訪日観光再開、事業環境に変化 東アジアから市場シフト 回復は緩やか

2022.06.06 00:00

 6月10日から約2年2カ月ぶりに観光目的の外国人の入国が再開され、ようやくインバウンド回復への道が開けた。政府は1日当たり入国者数上限を2万人に緩和し、6月中には首都圏や関西など5空港に限定している国際線の受け入れを新千歳と那覇にも広げる方針だ。しかし当面は、旅行会社か旅行サービス手配業者が受け入れ責任者となる添乗員同行ツアーに限られる。市場の7割を占めていた東アジアは水際措置を継続中のため、顧客対象など事業環境は大きく変化しそうだ。

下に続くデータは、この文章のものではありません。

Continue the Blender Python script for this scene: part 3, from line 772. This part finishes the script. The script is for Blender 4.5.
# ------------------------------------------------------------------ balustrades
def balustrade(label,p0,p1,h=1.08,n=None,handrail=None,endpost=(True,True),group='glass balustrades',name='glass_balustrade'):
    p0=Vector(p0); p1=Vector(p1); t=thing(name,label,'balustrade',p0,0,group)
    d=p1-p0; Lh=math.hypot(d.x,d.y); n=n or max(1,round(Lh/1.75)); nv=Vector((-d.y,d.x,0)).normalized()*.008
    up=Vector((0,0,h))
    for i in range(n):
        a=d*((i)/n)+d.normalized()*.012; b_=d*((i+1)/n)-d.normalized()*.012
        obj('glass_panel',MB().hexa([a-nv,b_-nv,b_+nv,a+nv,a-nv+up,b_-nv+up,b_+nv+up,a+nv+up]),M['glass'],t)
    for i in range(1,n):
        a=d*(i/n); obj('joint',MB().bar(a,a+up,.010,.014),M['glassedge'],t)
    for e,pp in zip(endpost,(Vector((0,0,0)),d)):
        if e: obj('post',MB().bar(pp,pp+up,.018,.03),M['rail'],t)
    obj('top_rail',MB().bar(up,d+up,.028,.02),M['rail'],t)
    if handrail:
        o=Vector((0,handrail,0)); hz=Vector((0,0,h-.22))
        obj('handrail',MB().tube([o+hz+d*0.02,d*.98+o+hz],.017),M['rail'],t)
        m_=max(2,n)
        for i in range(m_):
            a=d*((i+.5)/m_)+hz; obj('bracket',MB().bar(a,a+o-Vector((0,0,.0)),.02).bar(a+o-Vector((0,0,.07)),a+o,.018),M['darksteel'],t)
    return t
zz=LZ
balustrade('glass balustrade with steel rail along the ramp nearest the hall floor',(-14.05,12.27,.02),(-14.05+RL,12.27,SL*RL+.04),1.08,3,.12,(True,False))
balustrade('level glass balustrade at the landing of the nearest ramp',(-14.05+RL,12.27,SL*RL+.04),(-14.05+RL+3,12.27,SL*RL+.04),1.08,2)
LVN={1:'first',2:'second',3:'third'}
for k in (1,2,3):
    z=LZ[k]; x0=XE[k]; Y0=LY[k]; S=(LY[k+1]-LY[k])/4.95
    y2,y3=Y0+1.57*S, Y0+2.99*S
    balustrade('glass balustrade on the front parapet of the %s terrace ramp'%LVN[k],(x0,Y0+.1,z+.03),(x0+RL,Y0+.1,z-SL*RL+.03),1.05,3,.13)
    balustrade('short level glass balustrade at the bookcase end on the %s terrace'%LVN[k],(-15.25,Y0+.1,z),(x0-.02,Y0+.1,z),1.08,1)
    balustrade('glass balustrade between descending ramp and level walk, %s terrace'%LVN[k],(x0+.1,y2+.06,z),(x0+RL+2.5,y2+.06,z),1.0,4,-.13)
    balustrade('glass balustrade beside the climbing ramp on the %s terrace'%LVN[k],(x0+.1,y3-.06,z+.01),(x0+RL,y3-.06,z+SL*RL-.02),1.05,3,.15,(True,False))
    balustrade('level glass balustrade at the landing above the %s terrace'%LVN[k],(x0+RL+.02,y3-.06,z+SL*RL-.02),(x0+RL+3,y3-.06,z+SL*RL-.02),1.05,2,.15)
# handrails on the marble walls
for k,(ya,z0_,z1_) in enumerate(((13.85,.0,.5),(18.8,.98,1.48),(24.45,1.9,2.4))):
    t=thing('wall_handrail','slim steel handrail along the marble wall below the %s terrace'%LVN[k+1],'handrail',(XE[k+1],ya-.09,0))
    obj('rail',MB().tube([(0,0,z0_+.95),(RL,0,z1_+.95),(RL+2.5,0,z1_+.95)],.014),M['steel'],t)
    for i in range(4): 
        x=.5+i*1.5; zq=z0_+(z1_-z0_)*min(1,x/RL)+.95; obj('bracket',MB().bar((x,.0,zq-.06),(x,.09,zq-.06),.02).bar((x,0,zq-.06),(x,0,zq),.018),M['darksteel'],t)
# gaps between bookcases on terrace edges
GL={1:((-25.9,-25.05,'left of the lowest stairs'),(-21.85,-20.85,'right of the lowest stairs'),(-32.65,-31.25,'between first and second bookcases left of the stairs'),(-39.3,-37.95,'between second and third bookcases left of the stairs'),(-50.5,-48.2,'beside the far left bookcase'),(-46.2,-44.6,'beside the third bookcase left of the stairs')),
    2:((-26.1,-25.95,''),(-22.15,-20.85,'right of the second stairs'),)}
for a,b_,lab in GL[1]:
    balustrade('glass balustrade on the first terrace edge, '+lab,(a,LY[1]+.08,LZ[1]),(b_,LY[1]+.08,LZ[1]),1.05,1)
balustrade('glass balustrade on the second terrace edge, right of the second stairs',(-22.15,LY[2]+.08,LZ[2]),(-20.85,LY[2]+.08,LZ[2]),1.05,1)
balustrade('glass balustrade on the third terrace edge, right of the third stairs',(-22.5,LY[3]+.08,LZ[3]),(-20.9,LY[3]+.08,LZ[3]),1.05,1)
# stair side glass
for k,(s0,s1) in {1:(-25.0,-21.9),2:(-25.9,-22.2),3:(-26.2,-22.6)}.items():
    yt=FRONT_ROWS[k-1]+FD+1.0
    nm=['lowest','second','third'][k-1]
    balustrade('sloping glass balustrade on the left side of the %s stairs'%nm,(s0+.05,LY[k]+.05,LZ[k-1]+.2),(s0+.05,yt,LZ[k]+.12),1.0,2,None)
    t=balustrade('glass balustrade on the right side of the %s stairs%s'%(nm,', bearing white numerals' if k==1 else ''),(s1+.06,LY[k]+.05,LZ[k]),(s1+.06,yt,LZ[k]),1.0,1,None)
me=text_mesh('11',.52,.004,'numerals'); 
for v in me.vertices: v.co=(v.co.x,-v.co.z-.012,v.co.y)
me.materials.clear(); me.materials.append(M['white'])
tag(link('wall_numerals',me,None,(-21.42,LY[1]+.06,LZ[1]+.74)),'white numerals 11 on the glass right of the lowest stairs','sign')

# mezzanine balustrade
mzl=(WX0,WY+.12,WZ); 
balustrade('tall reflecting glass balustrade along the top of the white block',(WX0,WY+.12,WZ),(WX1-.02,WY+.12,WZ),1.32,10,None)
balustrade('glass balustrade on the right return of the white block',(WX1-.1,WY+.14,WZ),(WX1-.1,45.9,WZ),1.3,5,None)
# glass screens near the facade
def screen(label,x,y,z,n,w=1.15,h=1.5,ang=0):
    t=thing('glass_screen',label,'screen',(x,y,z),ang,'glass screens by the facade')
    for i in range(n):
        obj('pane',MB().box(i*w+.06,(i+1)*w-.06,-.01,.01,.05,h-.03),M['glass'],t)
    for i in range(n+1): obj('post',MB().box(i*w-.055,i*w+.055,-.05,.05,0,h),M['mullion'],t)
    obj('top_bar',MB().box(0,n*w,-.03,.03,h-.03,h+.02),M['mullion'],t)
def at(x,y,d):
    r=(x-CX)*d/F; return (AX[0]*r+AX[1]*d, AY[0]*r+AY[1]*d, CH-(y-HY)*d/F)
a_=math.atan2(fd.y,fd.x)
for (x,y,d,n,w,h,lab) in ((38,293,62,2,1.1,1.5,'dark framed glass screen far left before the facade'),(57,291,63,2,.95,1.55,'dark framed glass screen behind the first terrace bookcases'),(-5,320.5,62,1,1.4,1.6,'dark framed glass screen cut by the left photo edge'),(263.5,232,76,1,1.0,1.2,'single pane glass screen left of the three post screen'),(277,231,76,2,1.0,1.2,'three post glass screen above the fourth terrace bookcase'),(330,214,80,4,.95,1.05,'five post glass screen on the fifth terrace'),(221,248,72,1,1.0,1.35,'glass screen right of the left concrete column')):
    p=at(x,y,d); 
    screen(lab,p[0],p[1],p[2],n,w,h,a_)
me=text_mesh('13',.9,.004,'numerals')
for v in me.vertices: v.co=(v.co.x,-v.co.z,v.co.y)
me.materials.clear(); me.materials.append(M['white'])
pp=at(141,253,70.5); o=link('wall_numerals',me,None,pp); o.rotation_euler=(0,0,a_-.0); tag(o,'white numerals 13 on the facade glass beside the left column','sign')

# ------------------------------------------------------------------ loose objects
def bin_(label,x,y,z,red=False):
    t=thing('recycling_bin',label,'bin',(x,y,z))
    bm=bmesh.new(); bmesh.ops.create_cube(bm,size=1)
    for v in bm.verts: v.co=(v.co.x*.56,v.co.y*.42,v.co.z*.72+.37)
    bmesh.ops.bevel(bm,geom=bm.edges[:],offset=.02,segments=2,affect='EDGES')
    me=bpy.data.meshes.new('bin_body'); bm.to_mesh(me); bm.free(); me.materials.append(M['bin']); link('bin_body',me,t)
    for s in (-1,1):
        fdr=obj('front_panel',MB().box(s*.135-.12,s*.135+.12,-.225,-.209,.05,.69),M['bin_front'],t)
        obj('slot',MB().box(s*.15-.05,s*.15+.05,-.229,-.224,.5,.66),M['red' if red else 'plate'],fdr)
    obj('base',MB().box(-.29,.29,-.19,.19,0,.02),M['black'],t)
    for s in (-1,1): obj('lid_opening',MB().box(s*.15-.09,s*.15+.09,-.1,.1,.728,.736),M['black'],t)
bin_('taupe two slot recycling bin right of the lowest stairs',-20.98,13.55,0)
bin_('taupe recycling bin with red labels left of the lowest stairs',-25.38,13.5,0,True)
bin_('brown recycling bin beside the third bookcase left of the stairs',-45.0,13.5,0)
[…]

 「海外から問い合わせが殺到しており、インバウンド熱を実感している」。JTBの山北栄二郎代表取締役社長は再開に喜びを示す。22年度の訪日旅行市場の回復予想はコロナ前の2~3割程度。「たちまち大きな数にはならないのではないか」(同)と見る理由の1つは入国者数制限だ。緩和されたとはいえ、日本人含め14万人が入国していたコロナ前には程遠い。

 国際線の再開や増便が進む中部空港は従来、便数の4割を中国が占めていたが、5月1日時点の8都市24便のうち8割が東南アジア。「中国線が戻ってくるとしても、おそらく首都圏から。プロモーションの対象を東南アジアに移して増便を働きかける」(永江秀久取締役執行役員営業推進本部長)

 一方、「早い段階でコロナ前の水準に戻る」(JTB山北社長)と期待されるのが欧米豪だ。消費単価が高いアドベンチャー旅行の有望市場として官民が受け入れ環境を整えてきた。日本政府観光局(JNTO)は航空運賃の高騰などから富裕層がまず動き出すと見て、重点分野に位置づける。ただ、パッケージツアー利用は3割という自治体の調査もあり、FIT が市場の中心。今後の規制緩和に左右されそうだ。